A generation is generally taken to be around 25 years and so 2014 – plus 25 – is 2039, not 2017, and yet the First Minister is already threatening to hold a second referendum if the Brexit process doesn’t go the way she wants. And will there be a third or a fourth vote until she gets the decision she wants? The EU did that to the people of Ireland, wearing them down through dogged persistence, and no doubt Ms Sturgeon thinks that, if necessary, she can do the same in Scotland.
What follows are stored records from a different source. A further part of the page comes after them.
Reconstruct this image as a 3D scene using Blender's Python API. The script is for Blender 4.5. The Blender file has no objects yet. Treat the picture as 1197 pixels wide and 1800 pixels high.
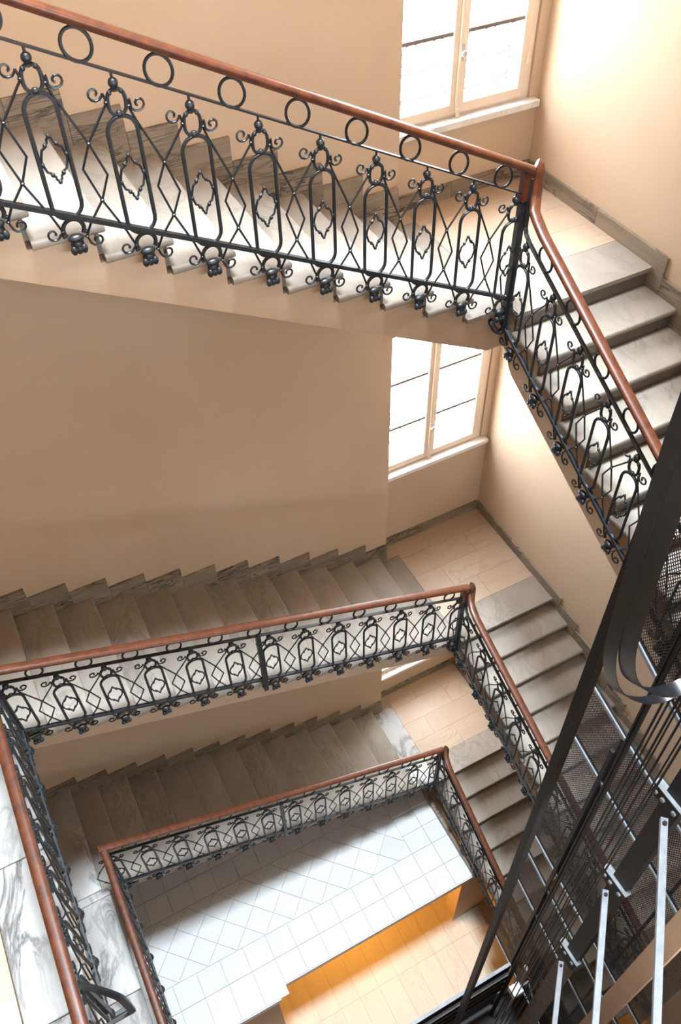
import bpy, bmesh, math, random
from mathutils import Vector, Matrix
random.seed(7)
S = bpy.context.scene
COL = S.collection

# ------------------------------------------------------------------ camera
cam_d = bpy.data.cameras.new('camera')
cam = bpy.data.objects.new('camera', cam_d)
COL.objects.link(cam)
right = Vector((0.885882083740097, -0.46351386121714244, -0.01917900330776203))
down = Vector((-0.3594393866744017, -0.6596610381276649, -0.6600383640997404))
fwd = Vector((0.29328528946306454, 0.5916098505230512, -0.7509870330096649))
m = Matrix((( right[0], -down[0], -fwd[0], -2.8979864),
            ( right[1], -down[1], -fwd[1], -3.47305437),
            ( right[2], -down[2], -fwd[2], 3.1936582),
            (0, 0, 0, 1)))
cam.matrix_world = m
cam_d.sensor_fit = 'HORIZONTAL'
cam_d.sensor_width = 36.0
cam_d.lens = 1514.347 / 1197.0 * 36.0
cam_d.clip_start = 0.05
cam_d.clip_end = 100
S.camera = cam

# ------------------------------------------------------------------ world, light, exposure
S.view_settings.view_transform = 'Standard'
S.view_settings.look = 'None'
S.view_settings.gamma = 1.0
S.view_settings.use_curve_mapping = False
S.view_settings.exposure = 0.0
W = bpy.data.worlds.new('sky')
S.world = W
W.use_nodes = True
bg = W.node_tree.nodes['Background']
bg.inputs[0].default_value = (0.84, 0.92, 1.0, 1)
bg.inputs[1].default_value = 26.0


def portal(name, loc, rot, sx, sy):
    d = bpy.data.lights.new(name, 'AREA')
    d.shape = 'RECTANGLE'
    d.size = sx
    d.size_y = sy
    d.cycles.is_portal = True
    o = bpy.data.objects.new(name, d)
    o.location = loc
    o.rotation_euler = rot
    COL.objects.link(o)


PI = math.pi
sky_d = bpy.data.lights.new('skylight', 'AREA')      # the glazed roof over the well
sky_d.shape = 'RECTANGLE'
sky_d.size = 2.2
sky_d.size_y = 1.8
sky_d.energy = 6200
sky_d.color = (0.78, 0.90, 1.0)
sky_o = bpy.data.objects.new('skylight', sky_d)
sky_o.location = (-1.35, -1.2, 11.3)
COL.objects.link(sky_o)
for zz in (1.7, -1.65, -5.2):
    portal('window_portal', (0.47, 1.62, zz), (-PI / 2, 0, 0), 1.2, 2.4)

portal('added_opening_portal', (-1.5, -4.95, 2.585), (PI / 2, 0, 0), 4.2, .93)  # portals for two unseen near-wall openings added to light the walls
portal('added_opening_portal', (-.85, -4.95, -2.525), (PI / 2, 0, 0), 2.1, .65)

lamp_d = bpy.data.lights.new('corridor_lamp', 'POINT')
lamp_d.energy = 110
lamp_d.color = (1.0, 0.47, 0.06)
lamp_d.shadow_soft_size = 0.12
lamp_o = bpy.data.objects.new('corridor_lamp', lamp_d)
lamp_o.location = (-1.35, 0.15, -7.95)
COL.objects.link(lamp_o)

# ------------------------------------------------------------------ materials


def new_mat(name):
    mt = bpy.data.materials.new(name)
    mt.use_nodes = True
    nt = mt.node_tree
    return mt, nt, nt.nodes['Principled BSDF']


def nd(nt, t, **k):
    n = nt.nodes.new(t)
    for a, v in k.items():
        setattr(n, a, v)
    return n


def ramp(nt, stops):
    r = nd(nt, 'ShaderNodeValToRGB')
    el = r.color_ramp.elements
    while len(el) < len(stops):
        el.new(0.5)
    for e, (p, c) in zip(el, stops):
        e.position = p
        e.color = (c[0], c[1], c[2], 1)
    return r


def objcoord(nt, rand=True, scale=(1, 1, 1)):
    tc = nd(nt, 'ShaderNodeTexCoord')
    mp = nd(nt, 'ShaderNodeMapping')
    mp.inputs['Scale'].default_value = scale
    nt.links.new(tc.outputs['Object'], mp.inputs['Vector'])
    if rand:
        oi = nd(nt, 'ShaderNodeObjectInfo')
        mu = nd(nt, 'ShaderNodeMath', operation='MULTIPLY')
        mu.inputs[1].default_value = 37.0
        nt.links.new(oi.outputs['Random'], mu.inputs[0])
        cb = nd(nt, 'ShaderNodeCombineXYZ')
        for i in range(3):
            nt.links.new(mu.outputs[0], cb.inputs[i])
        nt.links.new(cb.outputs[0], mp.inputs['Location'])
    return mp


def mat_plaster(name, col, col2):
    mt, nt, b = new_mat(name)
    mp = objcoord(nt, False)
    n = nd(nt, 'ShaderNodeTexNoise')
    n.inputs['Scale'].default_value = 1.3
    n.inputs['Detail'].default_value = 6
    nt.links.new(mp.outputs[0], n.inputs['Vector'])
    r = ramp(nt, [(0.3, col2), (0.75, col)])
    nt.links.new(n.outputs['Fac'], r.inputs[0])
    nt.links.new(r.outputs[0], b.inputs['Base Color'])
    n2 = nd(nt, 'ShaderNodeTexNoise')
    n2.inputs['Scale'].default_value = 60
    n2.inputs['Detail'].default_value = 4
    nt.links.new(mp.outputs[0], n2.inputs['Vector'])
    bp = nd(nt, 'ShaderNodeBump')
    bp.inputs['Strength'].default_value = 0.06
    bp.inputs['Distance'].default_value = 0.01
    nt.links.new(n2.outputs['Fac'], bp.inputs['Height'])
    nt.links.new(bp.outputs[0], b.inputs['Normal'])
    b.inputs['Roughness'].default_value = 0.75
    b.inputs['Specular IOR Level'].default_value = 0.2
    return mt


def mat_marble(name, light, mid, vein, vs=3.0, thr=(0.42, 0.5, 0.58), rough=0.35, stretch=(1, 1, 1), amount=0.8, rnd=0.25):
    mt, nt, b = new_mat(name)
    mp = objcoord(nt, True, stretch)
    cl = nd(nt, 'ShaderNodeTexNoise')
    cl.inputs['Scale'].default_value = vs * 0.7
    cl.inputs['Detail'].default_value = 8
    cl.inputs['Roughness'].default_value = 0.6
    nt.links.new(mp.outputs[0], cl.inputs['Vector'])
    r1 = ramp(nt, [(0.30, mid), (0.68, light)])
    nt.links.new(cl.outputs['Fac'], r1.inputs[0])
    # warped coordinates for the veins
    wn = nd(nt, 'ShaderNodeTexNoise')
    wn.inputs['Scale'].default_value = vs * 0.9
    wn.inputs['Detail'].default_value = 9
    wn.inputs['Roughness'].default_value = 0.62
    wn.inputs['Distortion'].default_value = 1.2
    nt.links.new(mp.outputs[0], wn.inputs['Vector'])
    rv = ramp(nt, [(thr[0], (0, 0, 0)), (thr[1], (1, 1, 1)), (thr[2], (0, 0, 0))])
    nt.links.new(wn.outputs['Fac'], rv.inputs[0])
    msk = nd(nt, 'ShaderNodeTexNoise')
    msk.inputs['Scale'].default_value = vs * 0.35
    nt.links.new(mp.outputs[0], msk.inputs['Vector'])
    rm = ramp(nt, [(0.40, (0, 0, 0)), (0.62, (amount, amount, amount))])
    nt.links.new(msk.outputs['Fac'], rm.inputs[0])
    mm = nd(nt, 'ShaderNodeMath', operation='MULTIPLY')
    nt.links.new(rv.outputs[0], mm.inputs[0])
    nt.links.new(rm.outputs[0], mm.inputs[1])
    mx = nd(nt, 'ShaderNodeMixRGB')
    nt.links.new(mm.outputs[0], mx.inputs[0])
    nt.links.new(r1.outputs[0], mx.inputs[1])
    mx.inputs[2].default_value = (*vein, 1)
    # slab to slab brightness
    oi = nd(nt, 'ShaderNodeObjectInfo')
    mr = nd(nt, 'ShaderNodeMapRange')
    mr.inputs['To Min'].default_value = 1.0 - rnd
    mr.inputs['To Max'].default_value = 1.0
    nt.links.new(oi.outputs['Random'], mr.inputs['Value'])
    hs = nd(nt, 'ShaderNodeHueSaturation')
    nt.links.new(mr.outputs[0], hs.inputs['Value'])
    nt.links.new(mx.outputs[0], hs.inputs['Color'])
    nt.links.new(hs.outputs[0], b.inputs['Base Color'])
    b.inputs['Roughness'].default_value = rough
    b.inputs['Specular IOR Level'].default_value = 0.35
    return mt


def mat_wood(name, c1, c2, rough=0.42, coat=0.12):
    mt, nt, b = new_mat(name)
    mp = objcoord(nt, True, (1, 1, 1))
    n = nd(nt, 'ShaderNodeTexNoise')
    n.inputs['Scale'].default_value = 22
    n.inputs['Detail'].default_value = 7
    n.inputs['Distortion'].default_value = 0.6
    nt.links.new(mp.outputs[0], n.inputs['Vector'])
    r = ramp(nt, [(0.3, c2), (0.7, c1)])
    nt.links.new(n.outputs['Fac'], r.inputs[0])
    nt.links.new(r.outputs[0], b.inputs['Base Color'])
    b.inputs['Roughness'].default_value = rough
    b.inputs['Coat Weight'].default_value = coat
    b.inputs['Coat Roughness'].default_value = 0.25
    return mt


def mat_metal(name, col, rough, metal=0.0, col2=None, sc=30, spec=0.5):
    mt, nt, b = new_mat(name)
    mp = objcoord(nt, False)
    n = nd(nt, 'ShaderNodeTexNoise')
    n.inputs['Scale'].default_value = sc
    n.inputs['Detail'].default_value = 5
    nt.links.new(mp.outputs[0], n.inputs['Vector'])
    r = ramp(nt, [(0.35, col), (0.7, col2 or col)])
    nt.links.new(n.outputs['Fac'], r.inputs[0])
    nt.links.new(r.outputs[0], b.inputs['Base Color'])
    b.inputs['Roughness'].default_value = rough
    b.inputs['Metallic'].default_value = metal
    b.inputs['Specular IOR Level'].default_value = spec
    return mt


def mat_pane(name):
    mt = bpy.data.materials.new(name)
    mt.use_nodes = True
    nt = mt.node_tree
    nt.nodes.clear()
    out = nd(nt, 'ShaderNodeOutputMaterial')
    tr = nd(nt, 'ShaderNodeBsdfTransparent')
    tl = nd(nt, 'ShaderNodeBsdfTranslucent')  # faint translucency puts a veil of window glare into the glass
    tl.inputs[0].default_value = (0.95, 0.95, 0.95, 1)
    gl = nd(nt, 'ShaderNodeBsdfGlossy')
    gl.inputs['Roughness'].default_value = 0.05
    tcn = nd(nt, 'ShaderNodeTexCoord')
    nz = nd(nt, 'ShaderNodeTexNoise')
    nz.inputs['Scale'].default_value = 3.0
    nt.links.new(tcn.outputs['Object'], nz.inputs['Vector'])
    mr = nd(nt, 'ShaderNodeMapRange')
    mr.inputs['To Min'].default_value = 0.012
    mr.inputs['To Max'].default_value = 0.035
    nt.links.new(nz.outputs['Fac'], mr.inputs['Value'])
    a = nd(nt, 'ShaderNodeMixShader')
    nt.links.new(mr.outputs[0], a.inputs[0])
    nt.links.new(tr.outputs[0], a.inputs[1])
    nt.links.new(tl.outputs[0], a.inputs[2])
    c = nd(nt, 'ShaderNodeMixShader')
    c.inputs[0].default_value = 0.04
    nt.links.new(a.outputs[0], c.inputs[1])
    nt.links.new(gl.outputs[0], c.inputs[2])
    nt.links.new(c.outputs[0], out.inputs[0])
    return mt


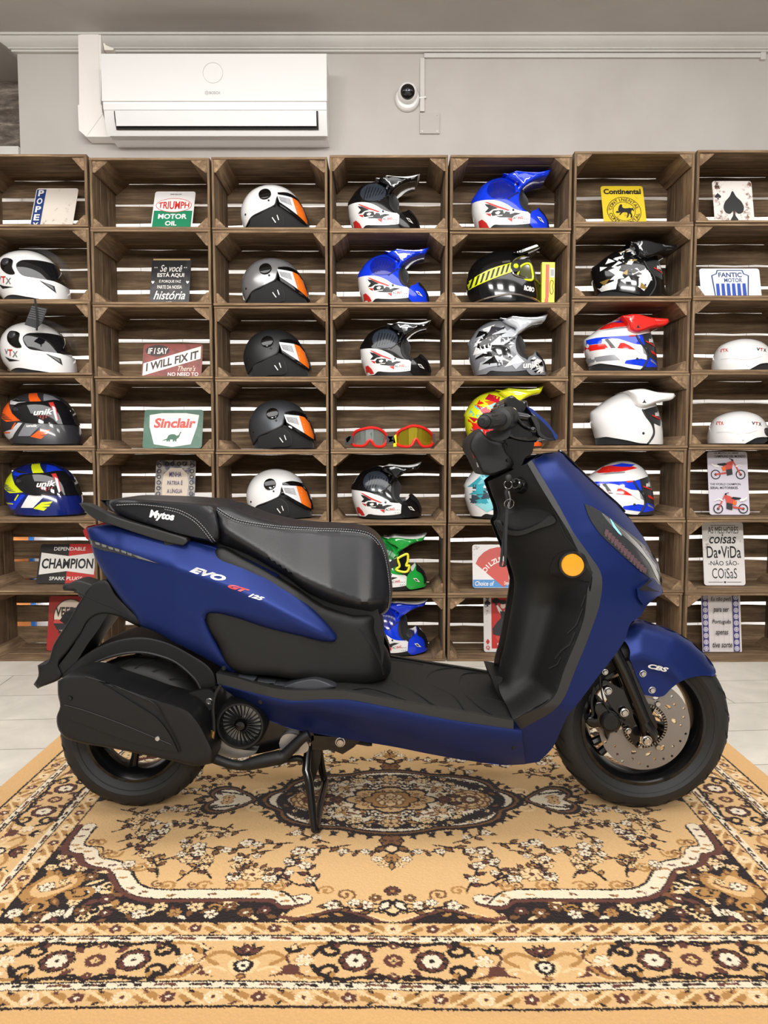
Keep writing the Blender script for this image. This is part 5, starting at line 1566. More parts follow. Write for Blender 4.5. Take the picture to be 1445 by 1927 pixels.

Ahead of the two-day Scottish Parliament debate that begins today, I keep coming back to the same point of wondering how long someone can continue to challenge not just the democratically-elected Government of the United Kingdom, but also the union of our monarchy under the rule of the Queen (Elizabeth II that is, not Nicola I) before it becomes treason. There are any number of pre-Sturgeonites who could answer that question for her except that, unfortunately, they were hung, drawn and quartered for their troubles.

Europe might have been happy to have Scotland when it was part of the United Kingdom, but has Nicola Sturgeon asked the EU if it would still want an independent Scotland? What guarantee can she offer that it won’t become another Greece or Spain or Ireland? And if it does, I hope she realises that she can’t come running home to mother.

Neil McNicholas is a parish priest in Yarm.